Fortunately, my schedule this semester is significantly slackened, which should give me time to catch up on the good 'ol blog as well as prepare the paper that I will be delivering at the International Medieval Congress in Kalamazoo Michigan in May. Unfortunately I can only attribute my silence so far in 2012 to a general laziness or at least a lack of momentum. Fortunately again, I have found a topic which shall hopefully kickstart a more consistent blogging schedule; I have begun to reread one of the few books for which I do so regularly, J.R.R. Tolkien's The Lord of the Rings.
I could ramble for hours about how much I love this series (as you may already be aware) but I've been trying to space out my fanboy posts so far and I'd like to continue to do so (if for no other reason than to make sure that I don't lose material!). Over Christmas break I had been listening to a series by Corey Olsen, aka The Tolkien Professor and his talks drew my attention to interpretations of Tolkien's tale that I had never considered before. It doesn't take much to encourage me to re-read the series and I soon decided that it was about time to do so. Much to my pleasure, as I read I have been richly rewarded with new insights, some thanks to Dr. Olsen, and some that have simply arisen as a result of the re-reading process. This got me thinking about the concept of re-reading in general and how rarely we actually bother doing so.
I have heard numerous accounts of superfans finishing the Harry Potter series and starting again back at the beginning and this always bothered me, not the least because I firmly believe that if one is going to dedicate one's time to reading one might as well read the best material available rather than material of mediocre quality (more on this debate in a later post. This is just some of my Rowling-angst coming out). But as I consider my response to this, I realize that, based on my construction of this ethic, I cannot necessarily justify my re-reading of Tolkien. It is given, of course, that Tolkien is an infinitely more skilled and polished writer than Rowling, but the truth of the matter is: I spend far more time re-reading Tolkien than I do, say, Dickens or Malory or even Shakespeare. Of course I have been nourished on the very scholarly mantra of "to fully understand a work one must read, and re-read, and even read a third time." Yet, I always feel that I am somewhat deficient in my commitment to rereading. Some of this is because of time; perhaps the habits formed during semester-study keeps me from flipping back to the beginning of a book and starting over.

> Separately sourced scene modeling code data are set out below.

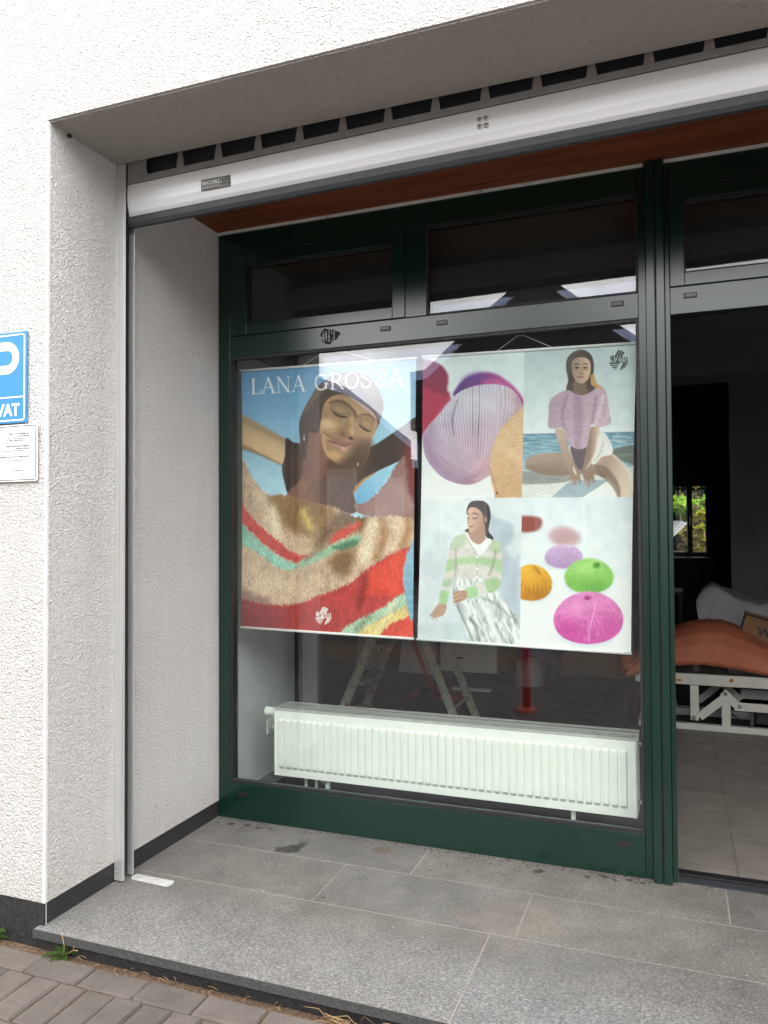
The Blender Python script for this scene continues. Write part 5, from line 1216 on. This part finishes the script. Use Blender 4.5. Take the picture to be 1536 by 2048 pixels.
# height adjustable couch with orange upholstery
co_ = thing('treatment_couch', 'white steel treatment couch with arched orange upholstery inside the doorway', 'treatment couch', (2.7, 4, 0))
FY = 3.75
MB().box(1.92, 3.9, FY, FY+.045, .004, .048).build('base_rail', M['offwhite'], co_, .004)
MB().box(1.92, 3.9, FY+.555, FY+.60, .004, .048).build('base_rail', M['offwhite'], co_, .004)
for xa in (1.92, 2.9): MB().box(xa, xa+.045, FY+.0455, FY+.5545, .004, .046).build('cross_rail', M['offwhite'], co_, .003)
MB().box(2.1, 3.9, FY+.25, FY+.30, .05, .10).build('inner_rail', M['alu_dark'], co_, .003)
MB().box(1.90, 3.9, FY, FY+.04, .326, .404).build('top_rail', M['offwhite'], co_, .004)
MB().box(1.90, 3.9, FY+.56, FY+.60, .326, .404).build('top_rail', M['offwhite'], co_, .004)
MB().box(2.275, 2.333, FY-.010, FY-.002, .075, .325).build('upright', M['offwhite'], co_, .003)
MB().box(2.482, 2.540, FY-.008, FY-.001, .048, .225).build('upright', M['offwhite'], co_, .003)
MB().bar((2.335, FY-.016, .105), (2.52, FY-.016, .265), .058, .014, (0, 1, 0)).build('link_arm', M['offwhite'], co_, .002)
MB().bar((2.49, FY-.018, .292), (2.60, FY-.018, .185), .056, .014, (0, 1, 0)).build('link_arm', M['offwhite'], co_, .002)
MB().bar((2.335, FY+.30, .155), (2.50, FY+.30, .30), .05, .03, (0, 1, 0)).bar((2.50, FY+.20, .31), (2.62, FY+.2, .20), .05, .03, (0, 1, 0)).build('rear_link_arm', M['alu_dark'], co_, .002)
MB().box(2.565, 3.7, FY-.030, FY-.020, .168, .226).build('swing_arm', M['offwhite'], co_, .003)
MB().box(2.62, 3.7, FY+.2, FY+.3, .21, .28).build('swing_arm', M['alu_dark'], co_, .003)
for x, z in ((2.300, .100), (2.508, .285), (2.598, .200)):
    MB().tube([(x, FY-.040, z), (x, FY-.022, z)], .013, 16).build('bolt', M['steel'], co_)
MB().tube([(2.549, FY-.004, .373), (2.549, FY-.001, .373)], .014, 18).build('reflector', M['amber'], co_); MB().box(2.1, 2.22, FY-.003, FY-.0005, .348, .364).build('warning_label', M['amber'], co_)
MB().box(2.71, 3.3, FY+.10, FY+.3, .055, .15).build('motor_housing', M['black'], co_, .008)
hel = [(2.66+.02*math.cos(t*.0)+.010*math.cos(t), FY+.06+.010*math.sin(t), .05+.10*t/100) for t in np.linspace(0, 100, 260)]
MB().tube(hel, .0028, 5).build('coiled_cable', M['ink_grey'], co_)
MB().tube([(2.10, FY+.2, .33), (2.16, FY+.12, .27), (2.19, FY+.10, .14)], .003, 6).build('cable', M['ink_grey'], co_)
MB().tube([(2.55, FY+.1, .12), (2.62, FY+.08, .07), (2.68, FY+.1, .05)], .004, 6).build('cable', M['black'], co_)
MB().box(2.0, 2.30, FY+.06, FY+.54, .41, .47).box(2.35, 2.53, FY+.06, FY+.54, .41, .455).build('seat_board', M['card_dark'], co_, .005)
xs_t = [1.84, 1.90, 1.97, 2.06, 2.16, 2.26, 2.35, 2.43, 2.51, 2.59, 2.67, 2.73, 2.785, 2.9, 3.1, 3.5, 3.9]
zt_t = [.42, .52, .595, .645, .69, .728, .750, .758, .755, .728, .690, .655, .625, .58, .56, .56, .56]
zb_t = [.36, .38, .41, .44, .462, .474, .480, .474, .468, .458, .445, .435, .424, .405, .40, .40, .40]
def cush(u, v):
    x = 1.84+(3.9-1.84)*u; zt_ = np.interp(x, xs_t, zt_t); zb_ = np.interp(x, xs_t, zb_t)
    # v: 0 bottom front -> front face -> top -> back
    fl = .03*math.sin(x*19)+.012*math.sin(x*43+1)
    P = [(FY-.045, zb_), (FY-.065, zb_+.02), (FY-.06+fl*.2, zb_+(zt_-zb_)*.5), (FY+.0, zb_+(zt_-zb_)*.82+fl*.15), (FY+.14, zt_), (FY+.40, zt_+.005), (FY+.6, zt_-.04), (FY+.64, zb_)]
    t = v*(len(P)-1); i = min(int(t), len(P)-2); f_ = t-i
    return (x, P[i][0]*(1-f_)+P[i+1][0]*f_, P[i][1]*(1-f_)+P[i+1][1]*f_)
def cush2(u, v):
    if v <= .5: return cush(u, v*2)
    x, y, z = cush(u, (1-v)*2); return (x, y*.97+.12, z-.045)
MB().grid(cush, 150, 42).grid(lambda u, v: (lambda c: (c[0], FY-.045+.685*v, c[2]+.0))(cush(u, 0)), 80, 2).build('upholstery', M['orange'], co_)
cs = MB(); 
cs.grid(lambda u, v: (1.86+.10*math.sin(v*math.pi)*math.cos(u*2*math.pi)-.0, FY+.28+.33*math.cos(v*math.pi), .43+.10*math.sin(v*math.pi)*math.sin(u*2*math.pi)+.02*math.sin(u*20)), 24, 14).build('bolster', M['orange'], co_)
# second couch under a sheet
dc = thing('draped_couch', 'second couch covered with a crumpled white sheet behind the orange one', 'couch', (2.9, 5, 0))
def sheet(u, v):
    x = 2.385+1.7*u
    zt_ = np.interp(x, [2.385, 2.40, 2.44, 2.50, 2.56, 2.62, 2.69, 2.80, 3.0, 4.1], [.84, .90, .938, .945, .93, .895, .86, .82, .80, .80])
    nf_ = (abs(mnoise.noise(Vector((x*7+v*2, v*3, 1))))-.2)*.12+(abs(mnoise.noise(Vector((x*15-v*5, v*5, 4))))-.2)*.06
    t = v
    if t < .55:
        z = .12+(zt_-.12)*(t/.55)**.9; y = 4.84+nf_*1.5*(1-t/.7)+.06*(t/.55)**6
    else:
        s_ = (t-.55)/.45; y = 4.90+.62*s_; z = zt_+nf_*.5
    ex = .035*math.exp(-u*30)*math.sin(v*9)
    return (x+ex, y, z)
MB().grid(sheet, 90, 50).grid(lambda u, v: (2.385+.02*math.sin(v*9), 4.85+.66*u, .12+.73*v), 12, 20).build('sheet', M['sheet'], dc)
MB().box(2.45, 3.9, 4.95, 5.45, .55, .72).box(2.5, 2.55, 4.97, 5.02, 0, .55).box(3.7, 3.75, 5.3, 5.35, 0, .55).build('couch_frame', M['card_dark'], dc, .01)
# cardboard box tilted on the orange upholstery
cx_ = thing('cardboard_box', 'open brown cardboard box with bold black letters on the orange couch', 'box', (2.8, 4, .6))
mt_ = Matrix.Translation((2.615, 3.98, .652)) @ Matrix.Rotation(R(15.5), 4, 'Y') @ Matrix.Rotation(R(-4), 4, 'Z')
MB().box(.004, .42, 0, .006, .004, .176, mt_).build('front_panel', M['card'], cx_)
MB().box(0, .0035, 0, .30, 0, .18, mt_).box(.4205, .424, 0, .30, 0, .18, mt_).box(.0, .424, .298, .302, 0, .18, mt_).box(.004, .42, .0065, .2975, 0, .006, mt_).build('side_panel', M['card'], cx_)
MB().box(.0, .424, -.004, -.0005, .170, .186, mt_).box(0, .424, -.004, -.0005, -.006, .010, mt_).box(-.006, .008, -.0045, -.0005, .010, .170, mt_).build('dark_edge', M['card_dark'], cx_)
tx_ = text('lettering', 'WA', .085, (0, 0, 0), M['ink'], cx_, .004, sx=1.1); tx_.data.transform(mt_ @ Matrix.Translation((.105, -.003, .055)))
tx_ = text('lettering', 'GARDEN', .014, (0, 0, 0), M['ink_grey'], cx_, .0005); tx_.data.transform(mt_ @ Matrix.Translation((.10, -.003, .032)))
bpy.data.objects.remove(tx_)
# far radiator below the back window, small clutter
fr_ = thing('far_radiator', 'dark ribbed radiator below the back window of the shop', 'radiator', (2.3, 8.9, 0))
b = MB()
for i in range(11): b.box(2.07+.048*i, 2.105+.048*i, 8.86, 8.95, .30, .98)
b.build('radiator_ribs', M['interior_dark'], fr_, .004)
for za in (.33, .92): MB().box(2.07, 2.57, 8.88, 8.93, za, za+.03).build('radiator_header', M['interior_dark'], fr_)
sm = MB().lathe([(0, 0), (.05, 0), (.05, .10), (.03, .12), (0, .12)], (2.42, 6.4, .0), 20)
tag(sm.build('paint_tin', M['steel']), 'small shiny tin on the floor left of the draped couch', 'tin')
tag(MB().box(2.43, 2.62, 6.3, 6.5, .0, .03).build('paper_stack', M['offwhite'], None, .002), 'pale papers on the floor beside the shiny tin', 'papers')
ch = thing('work_table', 'black work table in front of the back window', 'table', (2.2, 7, 0))
MB().box(1.7, 2.26, 6.9, 7.5, .72, .75).build('table_top', M['black'], ch, .003)
for x, y in ((1.73, 6.93), (2.23, 6.93), (1.73, 7.47), (2.23, 7.47)): MB().box(x-.02, x+.02, y-.02, y+.02, 0, .719).build('leg', M['black'], ch, .003)

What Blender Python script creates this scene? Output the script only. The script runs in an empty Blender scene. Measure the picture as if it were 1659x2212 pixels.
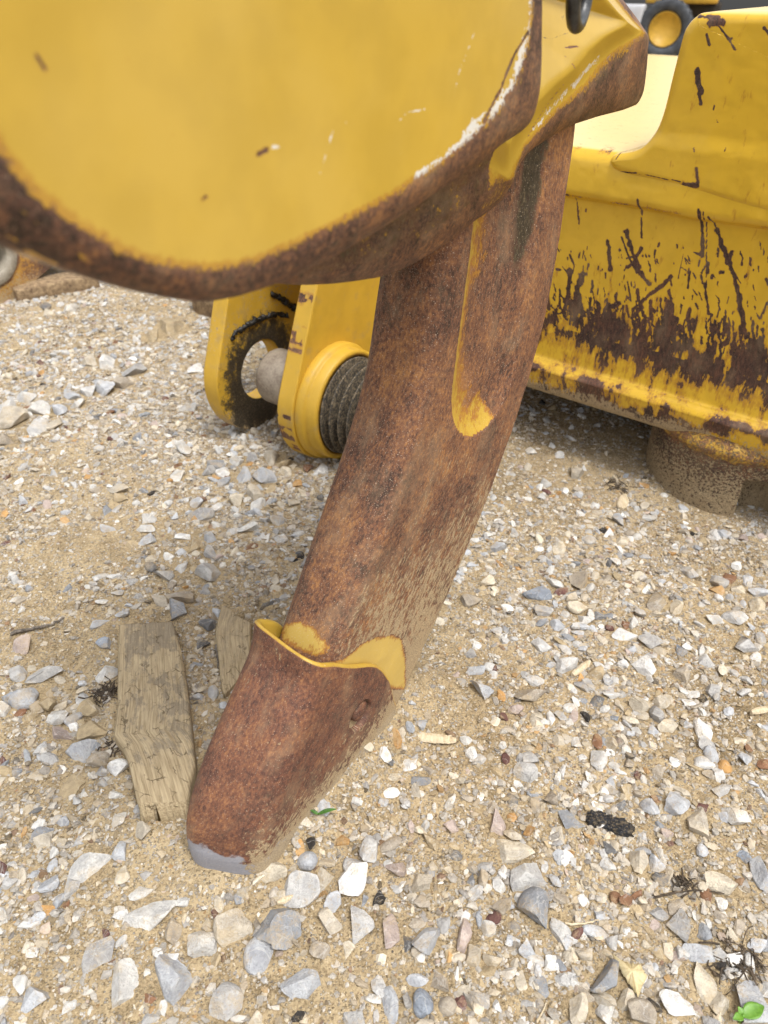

This habit is even more disturbing considering I am fully aware of the value of re-reading. The first time that I read The Scarlet Letter in high school, I couldn't stand it. When I read it again in Dr. DeSaegher's American Writers I course, Hawthorne's novel enthralled me. I had a similar experience with Heart of Darkness, but as my blog on that work has shown, subsequent readings revealed the vast imagination and intense depth of imagery that made me love Conrad's work.
Why, then, don't I read everything again? As I look at my bookshelves I realize that it is, in many ways, a trophy case. Each volume upon the wall is a land conquered, a worthy adversary vanquished, a feat accomplished. Yet what is stopping me from reading Great Expectations again? I suppose the easiest answer is also a question: "who has the time?" At the moment I would be much better off rereading Malory and Chrétien de Troyes than Dickens. After all, I have a paper to write and it most definitely has a deadline (do or die on May 11!). Should I be disturbed that I reserve more time for rereading something with less literary merit? Many avid readers who are more disciplined than me probably read works like that of Tolkien to take a break from the more serious things that they read. Me? I've had to force myself to give up watching sci-fi shows on Netflix for Lent just to force myself to do some productive reading. Hopefully this discipline forms a habit and will eventually lead to some casual and simultaneously productive re-reading (I'm thinking "The Rape of Lucrece" is a good candidate, don't you?).